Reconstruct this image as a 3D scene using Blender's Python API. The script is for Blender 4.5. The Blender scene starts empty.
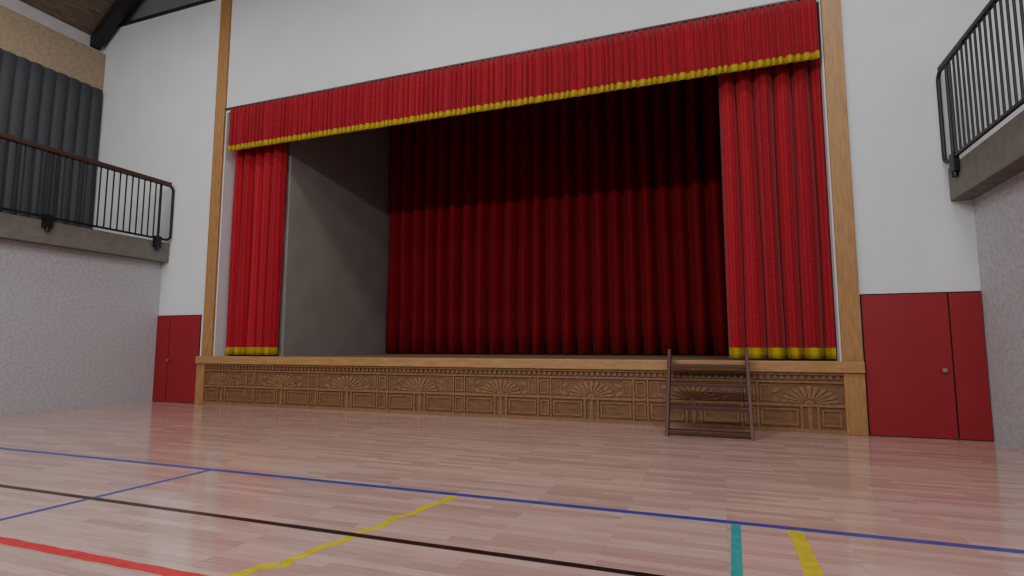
import bpy, bmesh, math, random
from mathutils import Vector
random.seed(4)
COL=bpy.context.collection

# ---------------------------------------------------------------- materials
def srgb(c):
    return tuple(((x/255)/12.92 if x/255<=0.04045 else (((x/255)+0.055)/1.055)**2.4) for x in c)+(1,)
def mat(name,c,rough=0.6,var=0.12,scale=4,stretch=(1,1,1),bump=0.0,bscale=60,bstretch=(1,1,1),metal=0,sheen=0,detail=4,spec=0.5):
    m=bpy.data.materials.new(name);m.use_nodes=True
    nt=m.node_tree;N=nt.nodes;L=nt.links;b=N["Principled BSDF"]
    tc=N.new("ShaderNodeTexCoord");mp=N.new("ShaderNodeMapping");mp.inputs['Scale'].default_value=stretch
    L.new(tc.outputs['Object'],mp.inputs[0])
    n=N.new("ShaderNodeTexNoise");n.inputs['Scale'].default_value=scale;n.inputs['Detail'].default_value=detail
    L.new(mp.outputs[0],n.inputs['Vector'])
    r=N.new("ShaderNodeValToRGB");base=srgb(c)
    r.color_ramp.elements[0].position=0.3;r.color_ramp.elements[1].position=0.7
    r.color_ramp.elements[0].color=tuple(x*(1-var) for x in base[:3])+(1,)
    r.color_ramp.elements[1].color=tuple(min(1,x*(1+var)) for x in base[:3])+(1,)
    L.new(n.outputs['Fac'],r.inputs[0]);L.new(r.outputs[0],b.inputs['Base Color'])
    b.inputs['Roughness'].default_value=rough;b.inputs['Metallic'].default_value=metal
    b.inputs['Specular IOR Level'].default_value=spec
    if sheen: b.inputs['Sheen Weight'].default_value=sheen
    if bump:
        mp2=N.new("ShaderNodeMapping");mp2.inputs['Scale'].default_value=bstretch;L.new(tc.outputs['Object'],mp2.inputs[0])
        n2=N.new("ShaderNodeTexNoise");n2.inputs['Scale'].default_value=bscale;n2.inputs['Detail'].default_value=3
        L.new(mp2.outputs[0],n2.inputs['Vector'])
        bp=N.new("ShaderNodeBump");bp.inputs['Strength'].default_value=bump;bp.inputs['Distance'].default_value=0.01
        L.new(n2.outputs['Fac'],bp.inputs['Height']);L.new(bp.outputs[0],b.inputs['Normal'])
    return m

def fabric(name,c,c2,rough=0.8,rows=26,sheen=0.1,bump=.3):
    """woven brocade: small scale-like weave bump and colour"""
    m=bpy.data.materials.new(name);m.use_nodes=True
    nt=m.node_tree;N=nt.nodes;L=nt.links;b=N["Principled BSDF"]
    tc=N.new("ShaderNodeTexCoord")
    mp=N.new("ShaderNodeMapping");mp.inputs['Scale'].default_value=(rows,rows*.2,rows*1.3);L.new(tc.outputs['Object'],mp.inputs[0])
    v=N.new("ShaderNodeTexVoronoi");v.inputs['Scale'].default_value=1.0;v.inputs['Randomness'].default_value=0.12
    L.new(mp.outputs[0],v.inputs['Vector'])
    r=N.new("ShaderNodeValToRGB");r.color_ramp.elements[0].position=0.2;r.color_ramp.elements[1].position=0.7
    r.color_ramp.elements[0].color=srgb(c);r.color_ramp.elements[1].color=srgb(c2)
    L.new(v.outputs['Distance'],r.inputs[0]);L.new(r.outputs[0],b.inputs['Base Color'])
    bp=N.new("ShaderNodeBump");bp.inputs['Strength'].default_value=bump;bp.inputs['Distance'].default_value=0.01
    L.new(v.outputs['Distance'],bp.inputs['Height']);L.new(bp.outputs[0],b.inputs['Normal'])
    b.inputs['Roughness'].default_value=rough;b.inputs['Sheen Weight'].default_value=sheen
    b.inputs['Specular IOR Level'].default_value=0.2
    return m

def floor_mat():
    m=bpy.data.materials.new("varnished_parquet");m.use_nodes=True
    nt=m.node_tree;N=nt.nodes;L=nt.links;b=N["Principled BSDF"]
    tc=N.new("ShaderNodeTexCoord")
    br=N.new("ShaderNodeTexBrick");br.inputs['Scale'].default_value=1.0
    br.inputs['Brick Width'].default_value=0.75;br.inputs['Row Height'].default_value=0.085
    br.inputs['Mortar Size'].default_value=0.001;br.inputs['Mortar Smooth'].default_value=0.3;br.inputs['Bias'].default_value=0.0
    br.offset=0.37;br.offset_frequency=3
    br.inputs['Color1'].default_value=srgb((197,167,157));br.inputs['Color2'].default_value=srgb((173,140,131))
    br.inputs['Mortar'].default_value=srgb((146,116,107))
    L.new(tc.outputs['Object'],br.inputs['Vector'])
    mp=N.new("ShaderNodeMapping");mp.inputs['Scale'].default_value=(1.5,26,1);L.new(tc.outputs['Object'],mp.inputs[0])
    n=N.new("ShaderNodeTexNoise");n.inputs['Scale'].default_value=2.2;n.inputs['Detail'].default_value=6
    L.new(mp.outputs[0],n.inputs['Vector'])
    r=N.new("ShaderNodeValToRGB");r.color_ramp.elements[0].position=.3;r.color_ramp.elements[1].position=.7
    r.color_ramp.elements[0].color=(.82,.78,.76,1);r.color_ramp.elements[1].color=(1.05,1.05,1.05,1)
    L.new(n.outputs['Fac'],r.inputs[0])
    mx=N.new("ShaderNodeMix");mx.data_type='RGBA';mx.blend_type='MULTIPLY';mx.inputs['Factor'].default_value=1
    L.new(br.outputs['Color'],mx.inputs['A']);L.new(r.outputs[0],mx.inputs['B'])
    L.new(mx.outputs['Result'],b.inputs['Base Color'])
    n2=N.new("ShaderNodeTexNoise");n2.inputs['Scale'].default_value=1.6;n2.inputs['Detail'].default_value=5
    L.new(tc.outputs['Object'],n2.inputs['Vector'])
    mr=N.new("ShaderNodeMapRange");mr.inputs['To Min'].default_value=.07;mr.inputs['To Max'].default_value=.17
    L.new(n2.outputs['Fac'],mr.inputs['Value']);L.new(mr.outputs[0],b.inputs['Roughness'])
    n3=N.new("ShaderNodeTexNoise");n3.inputs['Scale'].default_value=9;n3.inputs['Detail'].default_value=2
    L.new(tc.outputs['Object'],n3.inputs['Vector'])
    bp=N.new("ShaderNodeBump");bp.inputs['Strength'].default_value=.05;bp.inputs['Distance'].default_value=.01
    L.new(n3.outputs['Fac'],bp.inputs['Height']);L.new(bp.outputs[0],b.inputs['Normal'])
    b.inputs['Specular IOR Level'].default_value=.85
    return m

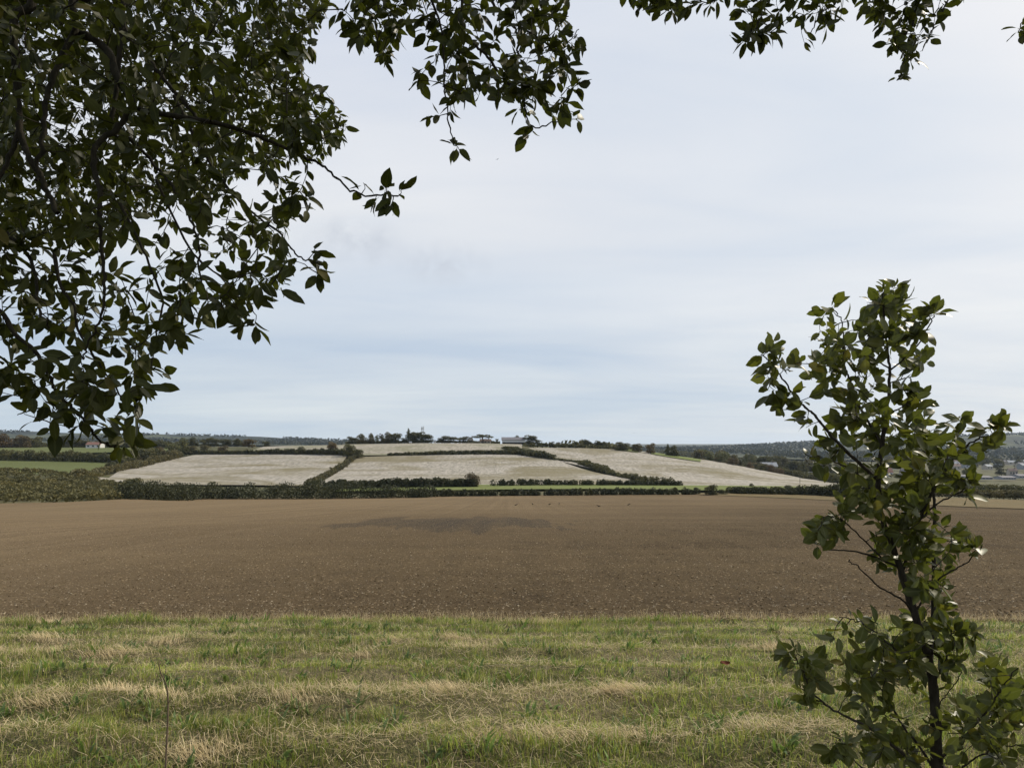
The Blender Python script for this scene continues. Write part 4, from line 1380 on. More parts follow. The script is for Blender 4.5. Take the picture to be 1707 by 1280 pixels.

— Problem —
Leave the pictures out and repeat exactly the lines from the beginning of the records to the line bearing "COL=bpy.context.collection", both ends counted.

— Task output —
Reconstruct this image as a 3D scene using Blender's Python API. The script is for Blender 4.5. The Blender scene starts empty.
import bpy, bmesh, math, random
from mathutils import Vector
random.seed(4)
COL=bpy.context.collection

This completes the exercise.